“Oh, I’m lookin’ for my missin’ piece
I’m lookin’ for my missin’ piece
Hi-dee-ho, here I go
lookin’ for my missin’ piece”

–        Shel Silverstein (1930-1999) (Child’s Book Author, Poet & Philosopher) “The Missing Piece (1976)”

We truly live in an age of science fiction.

July 4th, Our Nation’s Birthday, finally brought the long-awaited news from the overjoyed particle physics community.  CERN’s Large Hadron Collider (LHC) had indeed found reliable evidence of the existence of the fabled “God Particle,” the Higgs boson, a critically missing, but really hard to find, piece of the Standard Model of Physics, which currently explains the universe in which we live.

“We have reached a milestone in our understanding of nature,” Rolf Heuer, CERN Director General, told international media and breathless scientists gathered near Geneva on Wednesday, July 4th.  Huer said, “[t]he discovery of a particle consistent with the Higgs boson opens the way to more detailed studies, requiring larger statistics, which will pin down the new particle’s properties, and is likely to shed light on other mysteries of our universe.”

The US once led the world in particle physics – hell, we created the field!  But, when it came time to build the world’s biggest and most powerful particle accelerator, and, thereby, to really try to answer some of the remaining imponderables of modern physics, our US Congress decided not to spend the money.  Stepping into the breach, however, CERN (the European Organization for Nuclear Research (‘Organisation européenne pour la recherche nucléaire’) did not hesitate when the US abdicated it’s role at the head of particle physics.  In one of the largest experimental science projects ever attempted by humankind, CERN, heading an international conglomerate of the best minds in physics, built a 27km (17mile) long underground pipe, a great loop underneath the Swiss-French border.

This enabled CERN to fire two beams of protons at one another at fantastic, unimaginable speeds through these 17 miles of piping, using magnets more powerful than any other, to smash these proton beams together so violently as to produce a sub-atomic disintegration of particles so dazzling that it beggars the imagination and strains credulity.  In effect, CERN set about to re-create the Big Bang, the indescribably large explosion from absolutely nothing, all packed denser than words can explain, into the universe that we currently inhabit, some 13.7 Billion years ago.

Overcoming many who simply could not believe this possible –multiple lawsuits were filed in Europe and US Federal courts, seeking, unsuccessfully, to enjoin these proton smashing experiments, fearing a Black Hole would result, which, in turn, would swallow the earth – the whole thing had to be delayed for more than a year after the LHC blew up some of it’s own monster magnets and other hardware involved when run at higher speeds.  Then, when high-speed proton smashing could finally resume again, the LHC could not run at full speed, but had to spend months working back up to higher and higher speeds, all the while collecting data to be studied by thousands of physicist working groups worldwide.

Then, all the data had to be crunched, and we are talking about a truly humongous amount of data.  Superlatives quickly fail here.

The data has finally been crunched.  Evidence of the Higgs boson has indeed been found!
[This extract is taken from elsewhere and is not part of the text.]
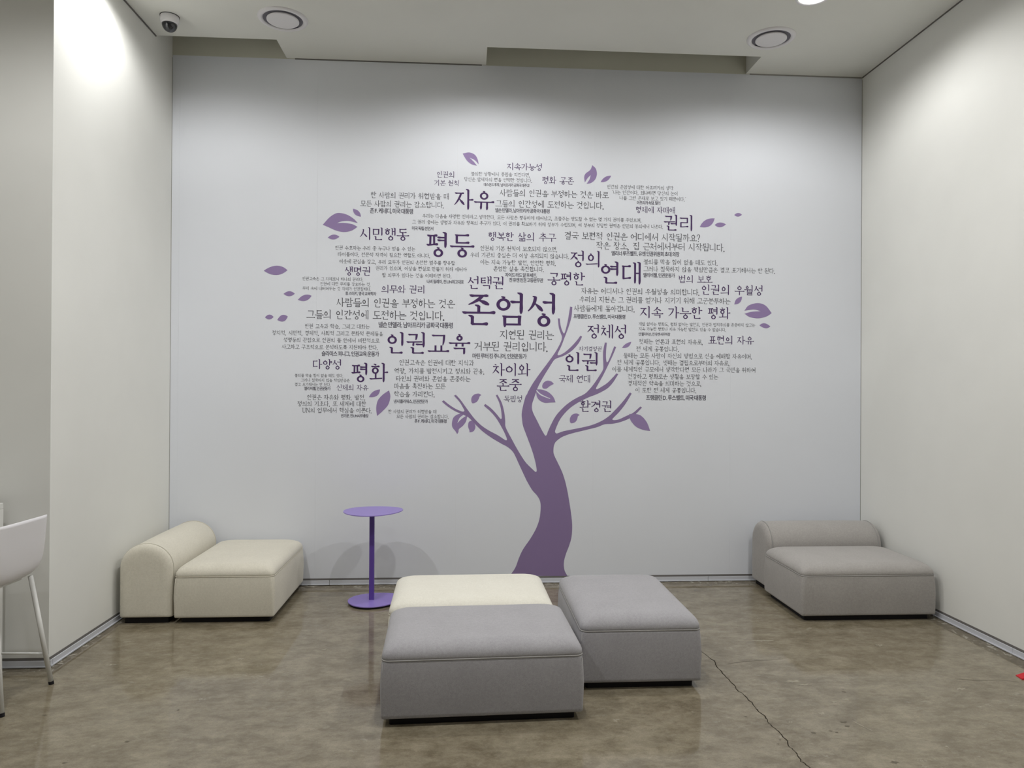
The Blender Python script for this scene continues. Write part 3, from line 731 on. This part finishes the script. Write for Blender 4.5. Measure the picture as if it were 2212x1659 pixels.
# quotations: lines (region, text, left, right, middle) and the bold attribution below
Q = [
 ([('2', '불의한 상황에서 중립을 지킨다면,', 182, 808, 328), ('2', '당신은 압제자의 편을 선택한 것입니다.', 112, 830, 386)], [('2', '데스몬드 투투, 남아프리카 공화국 대주교', 320, 805, 442)]),
 ([('1', '한 사람의 권리가 위협받을 때', 1185, 2012, 555), ('1', '모든 사람의 권리는 감소합니다.', 1072, 1960, 645)], [('1', '존 F. 케네디, 미국 대통령', 1177, 1632, 718)]),
 ([('2', '사람들의 인권을 부정하는 것은 바로', 488, 1648, 535), ('2', '그들의 인간성에 도전하는 것입니다.', 442, 1592, 648)], [('2', '넬슨 만델라, 남아프리카 공화국 대통령', 442, 1018, 715)]),
 ([('3', '인간의 존엄성에 대한 아프리카의 생각', 353, 1055, 270), ('3', '"나는 인간이다. 왜냐하면 당신의 눈이', 405, 1098, 328), ('3', '나를 그런 존재로 보고 있기 때문이다."', 482, 1187, 388)], [('3', '아프리카 속담, 말리', 668, 915, 435)]),
 ([('P', '우리는 다음을 자명한 진리라고 생각한다. 모든 사람은 평등하게 태어났고, 조물주는 양도할 수 없는 몇 가지 권리를 주었으며,', 912, 1385, 471), ('P', '그 권리 중에는 생명과 자유와 행복의 추구가 있다. 이 권리를 확보하기 위해 정부가 수립되며, 이 정부의 정당한 권력은 인민의 동의에서 나온다.', 890, 1432, 484.5)], [('1', '미국 독립 선언서', 1622, 1848, 902)]),
 ([('1', '인권 수호자는 우리 중 누구나 얻을 수 있는', 808, 1658, 1113), ('1', '타이틀이다. 전문적 자격이 필요한 역할도 아니다.', 835, 1812, 1183), ('1', '이웃에 관심을 갖고, 우리 모두가 인권의 온전한 범주를 향유할', 850, 2078, 1260), ('1', '권리가 있으며, 이상을 현실로 만들기 위해 애써야', 1235, 2205, 1330), ('1', '할 의무가 있다는 것을 이해하면 된다.', 1305, 2040, 1402)], [('1', '나비 필레이, 전 UN최고대표', 1780, 2172, 1468)]),
 ([('2', '인권의 기본 원칙이 보호되지 않으면,', 285, 1098, 1118), ('2', '우리 기관의 중심은 더 이상 유지되지 않습니다.', 175, 1222, 1190), ('2', '이는 지속 가능한 발전, 안전한 평화,', 283, 1082, 1265), ('2', '존엄한 삶을 촉진합니다.', 420, 958, 1332)], [('2', '자이드 라드 알 후세인,', 547, 882, 1398), ('2', '전 유엔 인권 고등판무관', 590, 950, 1452)]),
 ([('P', '결국 보편적 인권은 어디에서 시작될까요?', 1219.7, 1512, 511.5), ('3', '작은 장소, 집 근처에서부터 시작됩니다.', 235, 1598, 898)], [('3', '엘리너 루즈벨트, 유엔 인권위원회 초대 의장', 398, 1118, 975)]),
 ([('3', '불의를 막을 힘이 없을 때도 있다.', 738, 1523, 1065), ('3', '그러나 침묵하지 않을 책임만큼은 결코 포기해서는 안 된다.', 738, 2132, 1145)], [('3', '엘리 비젤, 인권운동가', 735, 1070, 1203)]),
 ([('6', '자유는 어디서나 인권의 우월성을 의미합니다.', 290, 1418, 132), ('6', '우리의 지원은 그 권리를 얻거나 지키기 위해 고군분투하는', 272, 1716, 215), ('6', '사람들에게 돌아갑니다.', 220, 800, 295)], [('6', '프랭클린 D. 루스벨트, 미국 대통령', 217, 710, 372)]),
 ([('4', '인권교육은 그 자체로서 하나의 권리다.', 460, 1103, 62), ('4', '인권에 대한 무지를 강요하는 것,', 650, 1180, 116), ('4', '무지 속에 내버려두는 것 자체가 인권침해다.', 458, 1185, 165)], [('4', '휴 스터키, 영국 교육학자', 915, 1242, 218)]),
 ([('4', '사람들의 인권을 부정하는 것은', 820, 2080, 318), ('4', '그들의 인간성에 도전하는 것입니다.', 500, 1965, 445)], [('4', '넬슨 만델라, 남아프리카 공화국 대통령', 1268, 2055, 552)]),
 ([('4', '인권 교육과 학습, 그리고 대화는', 487, 1175, 565), ('4', '정치적, 시민적, 경제적, 사회적 그리고 문화적 문제들을', 137, 1317, 638), ('4', '성평등의 관점으로 인권의 틀 안에서 비판적으로', 258, 1278, 712), ('4', '사고하고 구조적으로 분석하도록 지원해야 한다.', 240, 1258, 785)], [('4', '슐라미스 쾨니그, 인권교육 운동가', 663, 1272, 857)]),
 ([('5', '지연된 권리는', 490, 1065, 655), ('5', '거부된 권리입니다.', 220, 998, 780)], [('5', '마틴 루터 킹 주니어, 인권운동가', 200, 775, 882)]),
 ([('P', '인권교육은 인권에 대한 지식과', 863, 1023.7, 783.5), ('P', '역량, 가치를 발전시키고 정의와 관용,', 852, 1046, 801.5), ('P', '타인의 권리와 존엄을 존중하는', 855.4, 1016.6, 818.2), ('4', '마음을 촉진하는 모든', 1432, 1980, 1200), ('4', '학습을 가리킨다.', 1432, 1862, 1285)], [('4', '낸시 플라워스, 인권전문가', 1430, 1790, 1362)]),
 ([('4', '불의를 막을 힘이 없을 때도 있다.', 375, 890, 1087), ('4', '그러나 침묵하지 않을 책임만큼은', 440, 962, 1137), ('4', '결코 포기해서는 안 된다.', 377, 758, 1182)], [('4', '엘리 비젤, 인권운동가', 478, 757, 1225)]),
 ([('4', '인권은 자유와 평화, 발전,', 510, 1125, 1318), ('4', '정의의 기초다. 또 세계에 대한', 405, 1135, 1387), ('4', 'UN의 업무에서 핵심을 이룬다.', 457, 1193, 1457)], [('4', '반기문, 전 UN사무총장', 870, 1160, 1515)]),
 ([('4', '한 사람의 권리가 위협받을 때', 1370, 1880, 1470), ('4', '모든 사람의 권리는 감소합니다.', 1455, 2010, 1522)], [('4', '존 F. 케네디, 미국 대통령', 1650, 1988, 1572)]),
 ([('6', '개발 없이는 평화도, 평화 없이는 발전도, 인권과 법치주의를 존중하지 않고는', 838, 1953, 447), ('6', '지속 가능한 평화나 지속 가능한 발전도 있을 수 없습니다.', 838, 1672, 493)], [('6', '얀 엘리아슨, 전 유엔 사무차장', 838, 1140, 540)]),
 ([('6', '첫째는 언론과 표현의 자유로,', 842, 1450, 612), ('6', '전 세계 공통입니다.', 815, 1222, 680), ('6', '둘째는 모든 사람이 자신의 방법으로 신을 예배할 자유이며,', 692, 1920, 748), ('6', '전 세계 공통입니다. 셋째는 결핍으로부터의 자유로,', 632, 1705, 812), ('6', '이를 세계적인 규모에서 생각한다면 모든 나라가 그 국민을 위하여', 585, 1953, 878), ('6', '건강하고 평화로운 생활을 보장할 수 있는', 735, 1600, 945), ('6', '경제적인 약속을 의미하는 것으로,', 735, 1437, 1010), ('6', '이 또한 전 세계 공통입니다.', 808, 1388, 1075)], [('6', '프랭클린 D. 루스벨트, 미국 대통령', 910, 1480, 1147)]),
]
for body, att in Q:
    bm = bmesh.new()
    for r, t, xl, xr, y in body:
        a = px(r, xl, y); b_ = px(r, xr, y); brush_text(bm, t, a[0], b_[0], a[1], 'body')
    qo = mesh_obj('quotation', bm, M['ink2'], mural); qo['kind'] = 'stuff'
    bm = bmesh.new()
    for r, t, xl, xr, y in att:
        a = px(r, xl, y); b_ = px(r, xr, y); sans_text(bm, t, a[0], b_[0], a[1])
    mesh_obj('attribution', bm, M['ink3'], qo)['kind'] = 'stuff'
for o in mural.children_recursive:
    if o.name.startswith(('word', 'quotation', 'attribution')):
        o.data.transform(Matrix.Translation((0, -D, 0)))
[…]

Making this all the sweeter, theoretical physicist Peter Higgs, at Edinburgh University these days, who first dreamed up the idea that this particle must be out there, if only we could find evidence of it, more than half a century ago, is still alive at age 83, to see his theory become verifiable reality.  Higgs was one of six theorists who, back in the early 1960’s, theorized that there must be a mechanism by which all the matter in the universe gained mass – without it, there would be no substance to the universe and sub-atomic particles would simply fly around doing their strange quantum tricks (like being in two places at the same time, or; only being in a particular place because you are watching it there) with nothing to hold it all together in the form in which we enjoy living.

Higgs’ idea was that, if an invisible field was responsible for giving mass to matter in the universe, then it must be made up of particles.  Those particles, after over a half century of searching, have now apparently been found.  Mr. Higgs should get his good suits cleaned and pressed – Stockholm likely will soon be calling!

It’s all beginning now.  Much more refinement is required for this data, but, as at least one physicist (Jim Al-Khalili of Surrey University, a British physicist and popular broadcaster) quipped, “Nobel prizes all round. . . . It’s the Higgs.”  Indeed, some in the physics community apparently would have been overjoyed with even a much less definitive showing, as physics blogs have been literally foaming at the mouth, hot on the trail of this announcement for several weeks now.

It is, in the end, a real shame that the US voluntarily gave up it’s leadership in particle physics on a day of such scientific triumph.  All this staggering honor and history being made could have lent much to our prestige and confidence in an era when so many are questioning so much.  Our Congressional failures to fund the continuation of US dominance in a field created by US ingenuity and genius, will be now be a our legacy in the field of particle physics, where we will not get a chance for a re-do because the train has truly left the station.